Destacamos, ainda, que estamos sofrendo pressões de empresas ligadas ao agronegócio e recebendo intimidações judiciais que buscam reprimir nossa ocupação, com uso das forças armadas do estado, na tentativa de violar nossos direitos humanos e direito a manifestação. No entanto, este trecho da BR-230 que sobrepõe a BR-163 – fundamental para o escoamento da soja e símbolo do poder econômico que impulsiona o Marco Temporal – permanecerá interrompida enquanto nos negarem o devido reconhecimento.
Reafirmamos nosso apelo por diálogo direto: queremos uma audiência imediata com o Ministro Gilmar Mendes, na qual nossas vozes sejam de fato escutadas. Se não houver resposta positiva em até 24 horas após o recebimento deste documento, intensificaremos a mobilização e manteremos a paralisação total da rodovia. Não será a primeira vez que exigimos ser ouvidos, mas nunca fomos considerados realmente. Não recuaremos, pois esta luta não começou agora – temos ido a Brasília inúmeras vezes, mas nunca fomos de fato ouvidos. Caso nosso povo sofra consequências ainda mais graves, atribuímos a responsabilidade ao STF e toda câmara de conciliação convocada pelo Ministro Gilmar Mendes para negociar nossos direitos, que insiste em nos ignorar como sujeitos de direitos.
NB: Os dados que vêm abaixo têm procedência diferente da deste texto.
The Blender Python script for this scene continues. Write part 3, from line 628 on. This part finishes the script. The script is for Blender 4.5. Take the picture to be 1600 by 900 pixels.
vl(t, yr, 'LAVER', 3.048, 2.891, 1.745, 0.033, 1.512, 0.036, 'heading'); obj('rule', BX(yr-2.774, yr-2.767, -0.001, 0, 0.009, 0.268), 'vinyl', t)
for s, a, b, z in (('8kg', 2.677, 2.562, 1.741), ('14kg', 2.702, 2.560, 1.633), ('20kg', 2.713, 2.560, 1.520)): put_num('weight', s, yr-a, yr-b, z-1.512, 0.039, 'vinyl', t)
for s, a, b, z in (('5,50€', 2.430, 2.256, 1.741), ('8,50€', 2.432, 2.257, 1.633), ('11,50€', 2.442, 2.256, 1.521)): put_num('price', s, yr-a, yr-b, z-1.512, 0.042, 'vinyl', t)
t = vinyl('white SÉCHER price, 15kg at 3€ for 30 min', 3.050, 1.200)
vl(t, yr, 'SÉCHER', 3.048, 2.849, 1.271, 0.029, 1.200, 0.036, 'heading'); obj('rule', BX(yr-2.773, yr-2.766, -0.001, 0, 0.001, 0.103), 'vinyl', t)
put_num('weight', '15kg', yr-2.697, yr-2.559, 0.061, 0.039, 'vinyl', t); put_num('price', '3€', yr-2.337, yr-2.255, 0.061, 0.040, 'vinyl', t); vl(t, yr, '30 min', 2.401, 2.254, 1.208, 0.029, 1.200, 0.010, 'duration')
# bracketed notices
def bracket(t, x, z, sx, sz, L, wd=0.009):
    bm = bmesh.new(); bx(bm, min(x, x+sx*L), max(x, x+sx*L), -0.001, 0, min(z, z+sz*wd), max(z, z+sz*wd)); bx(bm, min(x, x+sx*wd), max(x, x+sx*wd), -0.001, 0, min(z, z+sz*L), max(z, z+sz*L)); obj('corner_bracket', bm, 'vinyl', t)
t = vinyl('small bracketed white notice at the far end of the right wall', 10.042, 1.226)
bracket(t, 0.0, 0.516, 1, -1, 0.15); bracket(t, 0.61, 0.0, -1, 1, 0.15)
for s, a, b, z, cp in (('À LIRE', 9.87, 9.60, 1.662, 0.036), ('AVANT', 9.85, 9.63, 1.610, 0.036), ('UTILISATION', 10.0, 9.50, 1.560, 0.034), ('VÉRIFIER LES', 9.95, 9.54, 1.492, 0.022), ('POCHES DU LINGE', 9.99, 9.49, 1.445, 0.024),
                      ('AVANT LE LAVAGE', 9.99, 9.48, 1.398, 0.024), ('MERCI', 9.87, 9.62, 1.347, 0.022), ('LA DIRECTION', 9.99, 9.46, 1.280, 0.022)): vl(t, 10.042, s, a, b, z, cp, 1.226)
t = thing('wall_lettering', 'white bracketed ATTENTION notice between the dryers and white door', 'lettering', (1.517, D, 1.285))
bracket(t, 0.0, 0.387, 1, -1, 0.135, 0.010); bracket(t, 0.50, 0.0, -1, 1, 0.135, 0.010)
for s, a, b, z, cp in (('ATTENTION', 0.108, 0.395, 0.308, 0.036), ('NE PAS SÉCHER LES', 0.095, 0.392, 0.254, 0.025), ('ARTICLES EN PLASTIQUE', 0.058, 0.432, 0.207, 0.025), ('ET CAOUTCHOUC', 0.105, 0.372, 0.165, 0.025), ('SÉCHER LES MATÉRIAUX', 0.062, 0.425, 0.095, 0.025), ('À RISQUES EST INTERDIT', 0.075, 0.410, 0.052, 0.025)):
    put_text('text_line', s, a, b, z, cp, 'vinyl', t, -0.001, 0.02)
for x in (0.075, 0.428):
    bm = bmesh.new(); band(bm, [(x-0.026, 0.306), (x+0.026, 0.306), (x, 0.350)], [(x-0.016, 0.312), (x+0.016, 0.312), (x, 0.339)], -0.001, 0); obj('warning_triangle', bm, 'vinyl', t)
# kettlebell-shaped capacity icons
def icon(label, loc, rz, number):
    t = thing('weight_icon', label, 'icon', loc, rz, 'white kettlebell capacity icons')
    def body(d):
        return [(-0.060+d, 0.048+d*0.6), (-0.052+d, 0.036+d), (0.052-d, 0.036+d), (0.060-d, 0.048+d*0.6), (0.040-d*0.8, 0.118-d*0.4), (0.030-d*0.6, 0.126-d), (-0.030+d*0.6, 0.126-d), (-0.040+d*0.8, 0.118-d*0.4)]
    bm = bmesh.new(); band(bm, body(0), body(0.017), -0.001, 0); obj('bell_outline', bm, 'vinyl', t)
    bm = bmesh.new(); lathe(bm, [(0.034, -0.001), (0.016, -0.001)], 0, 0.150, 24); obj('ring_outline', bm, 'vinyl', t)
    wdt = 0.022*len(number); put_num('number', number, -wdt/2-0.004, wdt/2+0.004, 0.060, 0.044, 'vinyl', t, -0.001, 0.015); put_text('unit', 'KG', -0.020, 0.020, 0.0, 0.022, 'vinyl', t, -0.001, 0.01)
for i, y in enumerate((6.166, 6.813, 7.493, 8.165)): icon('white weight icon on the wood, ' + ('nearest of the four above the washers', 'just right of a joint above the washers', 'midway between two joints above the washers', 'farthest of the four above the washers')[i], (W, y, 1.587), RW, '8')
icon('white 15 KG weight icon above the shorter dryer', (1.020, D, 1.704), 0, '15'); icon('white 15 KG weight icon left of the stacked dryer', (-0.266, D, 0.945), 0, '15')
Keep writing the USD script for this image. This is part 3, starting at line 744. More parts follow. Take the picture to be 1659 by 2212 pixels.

Por fim, exigimos respeito à Constituição Federal e às leis que protegem os povos indígenas. Não deixaremos este local enquanto não houver diálogo verdadeiro. Nosso compromisso não é apenas com o presente, mas com as futuras gerações: nossos filhos, netos e todos que ainda virão. Não abriremos mão dos direitos que conquistamos com séculos de luta e resistência.